** START DATASET EXTRACT **

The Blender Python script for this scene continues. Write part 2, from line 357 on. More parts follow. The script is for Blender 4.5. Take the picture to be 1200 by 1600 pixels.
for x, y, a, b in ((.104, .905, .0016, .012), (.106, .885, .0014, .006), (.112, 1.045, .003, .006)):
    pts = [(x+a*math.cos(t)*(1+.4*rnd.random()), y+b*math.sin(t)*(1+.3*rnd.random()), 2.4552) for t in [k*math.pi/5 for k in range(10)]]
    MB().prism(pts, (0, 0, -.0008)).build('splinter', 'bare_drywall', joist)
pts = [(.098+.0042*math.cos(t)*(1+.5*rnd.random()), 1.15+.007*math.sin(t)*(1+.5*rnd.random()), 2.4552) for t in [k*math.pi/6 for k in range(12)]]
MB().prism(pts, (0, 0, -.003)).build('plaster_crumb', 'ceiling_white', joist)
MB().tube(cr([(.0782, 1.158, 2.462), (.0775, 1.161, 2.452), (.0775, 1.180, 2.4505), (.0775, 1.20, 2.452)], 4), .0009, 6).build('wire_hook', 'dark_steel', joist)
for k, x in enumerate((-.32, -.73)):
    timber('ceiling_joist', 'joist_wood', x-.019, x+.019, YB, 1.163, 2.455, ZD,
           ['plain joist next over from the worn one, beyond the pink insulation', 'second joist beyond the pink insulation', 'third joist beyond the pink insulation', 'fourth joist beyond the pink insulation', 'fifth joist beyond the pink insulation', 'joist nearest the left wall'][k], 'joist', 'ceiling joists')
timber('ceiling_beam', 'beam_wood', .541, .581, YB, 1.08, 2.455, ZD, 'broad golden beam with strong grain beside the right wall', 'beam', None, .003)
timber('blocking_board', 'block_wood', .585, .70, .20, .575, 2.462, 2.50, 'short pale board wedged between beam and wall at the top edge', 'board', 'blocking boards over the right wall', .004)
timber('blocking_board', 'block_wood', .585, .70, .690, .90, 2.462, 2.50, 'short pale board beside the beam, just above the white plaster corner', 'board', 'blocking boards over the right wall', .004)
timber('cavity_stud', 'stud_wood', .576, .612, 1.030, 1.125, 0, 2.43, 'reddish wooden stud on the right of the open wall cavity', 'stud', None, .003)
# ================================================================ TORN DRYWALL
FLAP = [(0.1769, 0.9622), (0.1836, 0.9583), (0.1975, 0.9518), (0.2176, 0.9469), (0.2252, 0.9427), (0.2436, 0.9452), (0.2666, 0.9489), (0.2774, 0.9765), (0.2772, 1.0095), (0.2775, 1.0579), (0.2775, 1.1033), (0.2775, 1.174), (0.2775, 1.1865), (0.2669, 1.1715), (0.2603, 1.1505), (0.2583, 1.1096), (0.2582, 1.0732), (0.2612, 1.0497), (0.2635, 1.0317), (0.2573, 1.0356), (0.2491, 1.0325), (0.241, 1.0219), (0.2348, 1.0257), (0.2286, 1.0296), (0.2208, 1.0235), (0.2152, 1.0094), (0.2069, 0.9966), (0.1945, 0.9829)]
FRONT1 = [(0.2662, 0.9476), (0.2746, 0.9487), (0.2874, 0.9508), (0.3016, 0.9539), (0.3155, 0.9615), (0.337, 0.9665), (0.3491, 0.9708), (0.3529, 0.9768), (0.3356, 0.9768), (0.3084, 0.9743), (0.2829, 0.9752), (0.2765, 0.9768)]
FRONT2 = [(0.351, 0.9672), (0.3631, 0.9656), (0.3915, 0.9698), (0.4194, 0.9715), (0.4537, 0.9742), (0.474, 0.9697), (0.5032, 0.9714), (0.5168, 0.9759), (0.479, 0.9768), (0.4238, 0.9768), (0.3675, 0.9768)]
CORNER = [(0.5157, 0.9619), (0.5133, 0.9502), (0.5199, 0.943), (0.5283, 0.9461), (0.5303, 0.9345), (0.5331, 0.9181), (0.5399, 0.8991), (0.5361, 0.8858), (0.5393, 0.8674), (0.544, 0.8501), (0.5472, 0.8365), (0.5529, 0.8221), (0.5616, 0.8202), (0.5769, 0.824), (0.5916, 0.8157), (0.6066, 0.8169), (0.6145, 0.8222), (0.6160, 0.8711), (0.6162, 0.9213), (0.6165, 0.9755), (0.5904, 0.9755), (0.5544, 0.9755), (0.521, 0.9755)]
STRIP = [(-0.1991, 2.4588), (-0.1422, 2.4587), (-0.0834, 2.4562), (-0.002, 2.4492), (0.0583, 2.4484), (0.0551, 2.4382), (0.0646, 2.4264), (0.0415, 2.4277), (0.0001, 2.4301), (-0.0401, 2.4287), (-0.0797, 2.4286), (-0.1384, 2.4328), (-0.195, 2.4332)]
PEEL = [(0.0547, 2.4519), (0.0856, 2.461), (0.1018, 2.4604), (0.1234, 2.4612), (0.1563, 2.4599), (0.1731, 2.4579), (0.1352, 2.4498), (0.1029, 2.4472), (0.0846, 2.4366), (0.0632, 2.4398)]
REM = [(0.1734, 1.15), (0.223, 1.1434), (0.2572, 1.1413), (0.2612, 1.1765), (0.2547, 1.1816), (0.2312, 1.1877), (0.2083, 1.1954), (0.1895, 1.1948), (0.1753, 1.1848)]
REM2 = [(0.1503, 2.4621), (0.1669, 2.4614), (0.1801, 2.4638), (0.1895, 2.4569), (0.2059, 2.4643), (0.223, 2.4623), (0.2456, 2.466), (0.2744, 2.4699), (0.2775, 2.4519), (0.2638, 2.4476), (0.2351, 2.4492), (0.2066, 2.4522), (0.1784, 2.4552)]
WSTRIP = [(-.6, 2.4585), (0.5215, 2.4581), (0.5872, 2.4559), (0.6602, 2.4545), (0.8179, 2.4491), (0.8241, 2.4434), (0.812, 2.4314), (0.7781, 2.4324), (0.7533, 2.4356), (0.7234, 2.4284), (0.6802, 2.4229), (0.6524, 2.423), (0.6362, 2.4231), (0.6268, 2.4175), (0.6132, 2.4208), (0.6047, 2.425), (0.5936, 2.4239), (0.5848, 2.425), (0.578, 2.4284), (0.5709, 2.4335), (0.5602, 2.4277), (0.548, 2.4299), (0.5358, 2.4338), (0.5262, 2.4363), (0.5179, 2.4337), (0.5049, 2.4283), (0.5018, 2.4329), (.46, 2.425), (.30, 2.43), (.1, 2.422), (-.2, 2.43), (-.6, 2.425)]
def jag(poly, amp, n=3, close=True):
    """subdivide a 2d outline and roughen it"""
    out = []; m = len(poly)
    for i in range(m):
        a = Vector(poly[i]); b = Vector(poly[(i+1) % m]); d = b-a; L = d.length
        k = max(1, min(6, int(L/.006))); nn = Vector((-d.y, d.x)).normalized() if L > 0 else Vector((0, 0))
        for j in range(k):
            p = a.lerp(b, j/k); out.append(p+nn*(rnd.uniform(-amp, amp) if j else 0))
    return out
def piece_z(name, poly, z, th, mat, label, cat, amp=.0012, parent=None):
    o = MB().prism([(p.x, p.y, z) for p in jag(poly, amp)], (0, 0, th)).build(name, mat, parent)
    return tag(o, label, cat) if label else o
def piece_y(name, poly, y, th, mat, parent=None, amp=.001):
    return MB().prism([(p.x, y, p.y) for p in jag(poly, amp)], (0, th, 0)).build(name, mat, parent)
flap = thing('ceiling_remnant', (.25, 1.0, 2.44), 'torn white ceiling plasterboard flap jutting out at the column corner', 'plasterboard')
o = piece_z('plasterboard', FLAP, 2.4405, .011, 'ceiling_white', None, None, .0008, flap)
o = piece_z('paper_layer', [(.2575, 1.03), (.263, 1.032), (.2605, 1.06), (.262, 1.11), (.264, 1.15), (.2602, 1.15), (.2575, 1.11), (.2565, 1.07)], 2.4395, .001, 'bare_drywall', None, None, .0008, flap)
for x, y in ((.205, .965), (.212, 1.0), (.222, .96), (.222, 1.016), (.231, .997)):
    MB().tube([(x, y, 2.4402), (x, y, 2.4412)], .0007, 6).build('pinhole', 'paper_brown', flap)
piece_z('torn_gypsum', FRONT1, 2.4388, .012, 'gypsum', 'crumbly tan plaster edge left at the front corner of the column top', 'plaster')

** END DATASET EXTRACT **

WHAT YOU NEED TO DO: All lines holding the word "from" should be picked out and copied.

WRITTEN SOLUTION:
The Blender Python script for this scene continues. Write part 2, from line 357 on. More parts follow. The script is for Blender 4.5. Take the picture to be 1200 by 1600 pixels.
           ['plain joist next over from the worn one, beyond the pink insulation', 'second joist beyond the pink insulation', 'third joist beyond the pink insulation', 'fourth joist beyond the pink insulation', 'fifth joist beyond the pink insulation', 'joist nearest the left wall'][k], 'joist', 'ceiling joists')